• Recorded information:
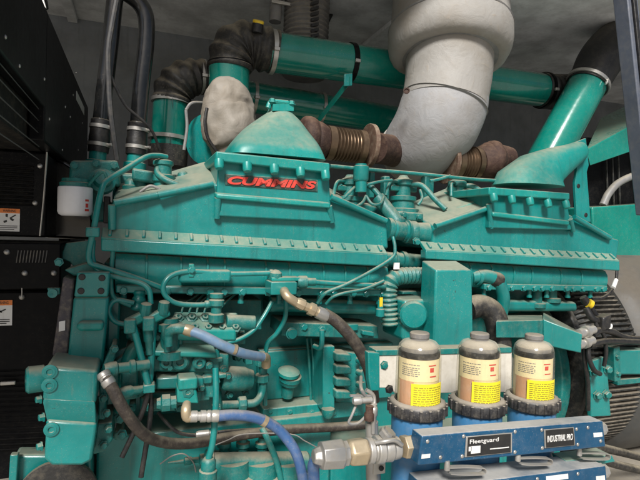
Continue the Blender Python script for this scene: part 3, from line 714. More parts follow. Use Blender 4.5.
# ================================================================== VALVE GEAR between the bells
o = hose('fuel_rail', 'thin teal rail running below the exhaust bellows', 'pipe', m_cast, [(330, 166, .22), (362, 169, .22), (420, 174, .22), (470, 179, .22), (500, 181, .22)], 2.0, 10)
def injector(x, y, Y, s, label, first=None):
    if first: return dup(first, P(x, y, Y), label, s)
    t = thing('fuel_injector', label, 'fuel injector', P(x, y, Y), 'fuel injectors between the bells'); o = WL[t.name]
    MB().lathe(o, AZ, [(-.16, .085), (-.10, .085), (-.095, .062), (-.06, .06), (-.055, .07), (-.035, .07), (-.03, .04), (.02, .038), (.025, .05), (.05, .05), (.06, .03), (.075, .02)], 20).build('body', m_cast, t)
    MB().obox(o+V(.0, 0, .005), .17, .035, .028, V(1,.3,0), AY, AZ).build('clamp', m_cast, t, .006)
    bolts(t, [o+V(.065, .02, .018), o+V(-.065, -.02, .018)], AZ, .014, .02, m_cast)
    MB().tube([o+V(.03, -.02, .03), o+V(.08, -.06, .02), o+V(.13, -.11, -.05), o+V(.17, -.15, -.1)], .014, 10).build('feed_tube', m_cast, t)
    MB().tube([o+V(-.03, -.02, .04), o+V(-.09, -.05, .03), o+V(-.12, -.08, -.04)], .008, 8).build('leak_tube', m_cast, t)
    return t
i0 = injector(350, 190, .30, 0, 'leftmost dusty teal injector, next to the badged bell')
injector(403, 190, .30, R(-8), 'dusty teal injector straight below the wrapped exhaust elbow', i0)
injector(457, 191, .30, R(10), 'dusty teal injector just left of the right inlet duct', i0)
mb = MB(); a, b = P(361, 164, .2), P(361, 192, .2); mb.cyl(b, a, .028, 14)
tag(mb.lathe(P(361, 173, .2), AZ, [(-.04, .03), (-.03, .038), (.03, .038), (.035, .03)], 14).build('rail_post', m_teal), 'upright teal post carrying the rail left of the wrapped elbow', 'post')
mb = MB(); mb.cyl(P(378, 198, .2), P(397, 222, .12), .034, 16); mb.lathe(P(396, 221, .125), V(.5,-.3,-.75), [(0, .04), (.02, .042), (.03, .036)], 16)
tag(mb.build('vent_tube', m_cast), 'slanting dusty teal tube above the upper cross pipe', 'pipe')
t = thing('rocker_cover', 'low teal rocker cover between the two aftercoolers', 'rocker cover', P(412, 216, .16))
MB().prism([(398, 211), (424, 213), (424, 222), (400, 221)], .12, .2).build('cover', m_cast, t, .01)
MB().prism([(337, 196), (385, 208), (386, 222), (336, 214)], .26, .5).build('cover', m_cast, t, .015)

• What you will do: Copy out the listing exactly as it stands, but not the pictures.

• Correct response:
Continue the Blender Python script for this scene: part 3, from line 714. More parts follow. Use Blender 4.5.
# ================================================================== VALVE GEAR between the bells
o = hose('fuel_rail', 'thin teal rail running below the exhaust bellows', 'pipe', m_cast, [(330, 166, .22), (362, 169, .22), (420, 174, .22), (470, 179, .22), (500, 181, .22)], 2.0, 10)
def injector(x, y, Y, s, label, first=None):
    if first: return dup(first, P(x, y, Y), label, s)
    t = thing('fuel_injector', label, 'fuel injector', P(x, y, Y), 'fuel injectors between the bells'); o = WL[t.name]
    MB().lathe(o, AZ, [(-.16, .085), (-.10, .085), (-.095, .062), (-.06, .06), (-.055, .07), (-.035, .07), (-.03, .04), (.02, .038), (.025, .05), (.05, .05), (.06, .03), (.075, .02)], 20).build('body', m_cast, t)
    MB().obox(o+V(.0, 0, .005), .17, .035, .028, V(1,.3,0), AY, AZ).build('clamp', m_cast, t, .006)
    bolts(t, [o+V(.065, .02, .018), o+V(-.065, -.02, .018)], AZ, .014, .02, m_cast)
    MB().tube([o+V(.03, -.02, .03), o+V(.08, -.06, .02), o+V(.13, -.11, -.05), o+V(.17, -.15, -.1)], .014, 10).build('feed_tube', m_cast, t)
    MB().tube([o+V(-.03, -.02, .04), o+V(-.09, -.05, .03), o+V(-.12, -.08, -.04)], .008, 8).build('leak_tube', m_cast, t)
    return t
i0 = injector(350, 190, .30, 0, 'leftmost dusty teal injector, next to the badged bell')
injector(403, 190, .30, R(-8), 'dusty teal injector straight below the wrapped exhaust elbow', i0)
injector(457, 191, .30, R(10), 'dusty teal injector just left of the right inlet duct', i0)
mb = MB(); a, b = P(361, 164, .2), P(361, 192, .2); mb.cyl(b, a, .028, 14)
tag(mb.lathe(P(361, 173, .2), AZ, [(-.04, .03), (-.03, .038), (.03, .038), (.035, .03)], 14).build('rail_post', m_teal), 'upright teal post carrying the rail left of the wrapped elbow', 'post')
mb = MB(); mb.cyl(P(378, 198, .2), P(397, 222, .12), .034, 16); mb.lathe(P(396, 221, .125), V(.5,-.3,-.75), [(0, .04), (.02, .042), (.03, .036)], 16)
tag(mb.build('vent_tube', m_cast), 'slanting dusty teal tube above the upper cross pipe', 'pipe')
t = thing('rocker_cover', 'low teal rocker cover between the two aftercoolers', 'rocker cover', P(412, 216, .16))
MB().prism([(398, 211), (424, 213), (424, 222), (400, 221)], .12, .2).build('cover', m_cast, t, .01)
MB().prism([(337, 196), (385, 208), (386, 222), (336, 214)], .26, .5).build('cover', m_cast, t, .015)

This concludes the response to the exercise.